**Short exercise:**
Take the data below and extract the lines from the one with "by 1467 pixels." to the one with "800, MAT['alder'], MAT['bark_brown'], 'leafy", inclusive, exactly as written.

**Records provided:**
━━━━━━━━━━

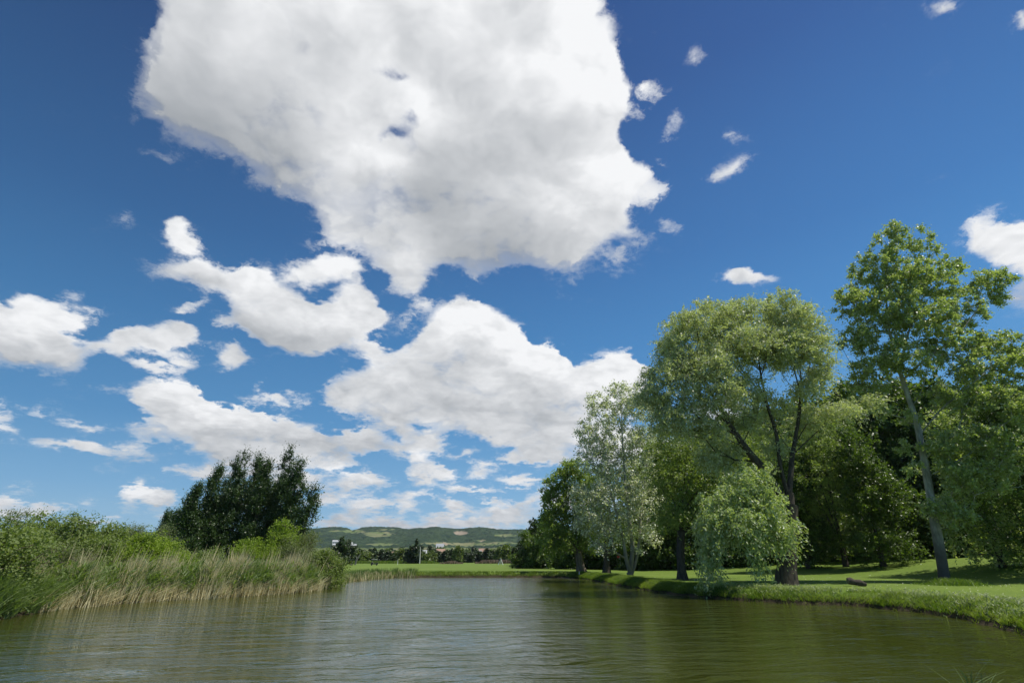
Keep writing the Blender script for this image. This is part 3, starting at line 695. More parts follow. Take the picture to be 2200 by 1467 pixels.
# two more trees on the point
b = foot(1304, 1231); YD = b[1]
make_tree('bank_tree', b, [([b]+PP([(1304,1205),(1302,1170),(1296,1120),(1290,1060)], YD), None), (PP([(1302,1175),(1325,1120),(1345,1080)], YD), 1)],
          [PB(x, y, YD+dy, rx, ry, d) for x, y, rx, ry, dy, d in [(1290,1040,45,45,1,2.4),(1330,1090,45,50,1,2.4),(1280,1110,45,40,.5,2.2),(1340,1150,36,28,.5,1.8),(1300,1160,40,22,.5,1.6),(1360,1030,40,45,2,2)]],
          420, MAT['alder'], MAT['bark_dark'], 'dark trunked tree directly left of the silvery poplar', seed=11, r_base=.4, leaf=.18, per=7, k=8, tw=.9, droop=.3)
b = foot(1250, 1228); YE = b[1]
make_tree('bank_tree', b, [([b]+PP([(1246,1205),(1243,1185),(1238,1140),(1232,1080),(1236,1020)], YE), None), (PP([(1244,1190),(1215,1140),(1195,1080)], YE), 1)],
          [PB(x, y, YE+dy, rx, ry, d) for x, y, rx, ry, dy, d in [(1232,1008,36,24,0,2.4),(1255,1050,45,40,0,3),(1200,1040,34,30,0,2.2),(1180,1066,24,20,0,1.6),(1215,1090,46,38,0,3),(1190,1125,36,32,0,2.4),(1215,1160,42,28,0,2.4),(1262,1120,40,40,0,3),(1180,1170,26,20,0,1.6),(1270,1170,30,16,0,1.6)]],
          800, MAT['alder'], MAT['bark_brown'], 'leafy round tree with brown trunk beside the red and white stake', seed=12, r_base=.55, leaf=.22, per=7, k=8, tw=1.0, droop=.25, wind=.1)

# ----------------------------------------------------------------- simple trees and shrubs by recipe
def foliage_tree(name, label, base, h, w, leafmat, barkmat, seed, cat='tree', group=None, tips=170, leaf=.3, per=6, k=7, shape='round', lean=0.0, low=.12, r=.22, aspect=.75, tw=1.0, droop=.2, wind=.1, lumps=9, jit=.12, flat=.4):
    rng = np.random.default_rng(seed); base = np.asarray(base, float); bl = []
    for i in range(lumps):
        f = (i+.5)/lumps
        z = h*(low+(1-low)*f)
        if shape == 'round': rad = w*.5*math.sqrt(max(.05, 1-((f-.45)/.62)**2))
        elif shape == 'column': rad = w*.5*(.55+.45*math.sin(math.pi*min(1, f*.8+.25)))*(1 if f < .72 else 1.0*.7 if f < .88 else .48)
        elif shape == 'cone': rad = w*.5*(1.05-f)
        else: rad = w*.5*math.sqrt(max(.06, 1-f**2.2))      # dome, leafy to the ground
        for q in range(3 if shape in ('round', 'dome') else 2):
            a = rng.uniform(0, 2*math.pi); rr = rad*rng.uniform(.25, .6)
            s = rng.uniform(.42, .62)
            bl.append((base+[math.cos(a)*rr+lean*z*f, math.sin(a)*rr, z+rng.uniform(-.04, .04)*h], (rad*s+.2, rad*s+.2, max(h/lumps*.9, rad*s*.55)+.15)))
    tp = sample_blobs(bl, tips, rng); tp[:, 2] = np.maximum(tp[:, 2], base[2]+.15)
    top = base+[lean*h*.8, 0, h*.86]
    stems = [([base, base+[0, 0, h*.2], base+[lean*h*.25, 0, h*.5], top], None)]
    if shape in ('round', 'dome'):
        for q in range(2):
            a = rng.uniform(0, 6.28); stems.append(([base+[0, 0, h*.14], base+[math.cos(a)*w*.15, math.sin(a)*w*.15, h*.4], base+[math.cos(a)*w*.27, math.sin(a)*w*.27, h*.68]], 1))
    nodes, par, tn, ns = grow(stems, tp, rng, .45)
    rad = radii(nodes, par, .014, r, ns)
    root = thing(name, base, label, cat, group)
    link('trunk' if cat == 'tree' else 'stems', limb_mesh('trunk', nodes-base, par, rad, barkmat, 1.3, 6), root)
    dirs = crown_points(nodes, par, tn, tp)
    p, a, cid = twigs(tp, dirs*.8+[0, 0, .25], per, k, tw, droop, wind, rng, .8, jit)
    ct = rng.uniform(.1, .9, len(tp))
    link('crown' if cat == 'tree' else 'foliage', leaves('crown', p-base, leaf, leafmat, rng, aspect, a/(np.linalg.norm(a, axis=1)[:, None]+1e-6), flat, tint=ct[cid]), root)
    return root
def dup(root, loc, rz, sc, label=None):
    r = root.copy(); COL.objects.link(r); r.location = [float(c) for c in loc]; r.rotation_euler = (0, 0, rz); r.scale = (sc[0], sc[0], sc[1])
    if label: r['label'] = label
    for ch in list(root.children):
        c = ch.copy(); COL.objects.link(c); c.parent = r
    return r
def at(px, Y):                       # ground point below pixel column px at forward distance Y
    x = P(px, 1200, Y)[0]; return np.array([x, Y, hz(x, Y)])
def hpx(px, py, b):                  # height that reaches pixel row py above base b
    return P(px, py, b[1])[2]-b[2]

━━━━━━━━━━

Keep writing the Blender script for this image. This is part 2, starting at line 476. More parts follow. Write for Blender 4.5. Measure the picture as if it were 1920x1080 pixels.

━━━━━━━━━━

**Written answer:**
Keep writing the Blender script for this image. This is part 3, starting at line 695. More parts follow. Take the picture to be 2200 by 1467 pixels.
# two more trees on the point
b = foot(1304, 1231); YD = b[1]
make_tree('bank_tree', b, [([b]+PP([(1304,1205),(1302,1170),(1296,1120),(1290,1060)], YD), None), (PP([(1302,1175),(1325,1120),(1345,1080)], YD), 1)],
          [PB(x, y, YD+dy, rx, ry, d) for x, y, rx, ry, dy, d in [(1290,1040,45,45,1,2.4),(1330,1090,45,50,1,2.4),(1280,1110,45,40,.5,2.2),(1340,1150,36,28,.5,1.8),(1300,1160,40,22,.5,1.6),(1360,1030,40,45,2,2)]],
          420, MAT['alder'], MAT['bark_dark'], 'dark trunked tree directly left of the silvery poplar', seed=11, r_base=.4, leaf=.18, per=7, k=8, tw=.9, droop=.3)
b = foot(1250, 1228); YE = b[1]
make_tree('bank_tree', b, [([b]+PP([(1246,1205),(1243,1185),(1238,1140),(1232,1080),(1236,1020)], YE), None), (PP([(1244,1190),(1215,1140),(1195,1080)], YE), 1)],
          [PB(x, y, YE+dy, rx, ry, d) for x, y, rx, ry, dy, d in [(1232,1008,36,24,0,2.4),(1255,1050,45,40,0,3),(1200,1040,34,30,0,2.2),(1180,1066,24,20,0,1.6),(1215,1090,46,38,0,3),(1190,1125,36,32,0,2.4),(1215,1160,42,28,0,2.4),(1262,1120,40,40,0,3),(1180,1170,26,20,0,1.6),(1270,1170,30,16,0,1.6)]],
          800, MAT['alder'], MAT['bark_brown'], 'leafy round tree with brown trunk beside the red and white stake', seed=12, r_base=.55, leaf=.22, per=7, k=8, tw=1.0, droop=.25, wind=.1)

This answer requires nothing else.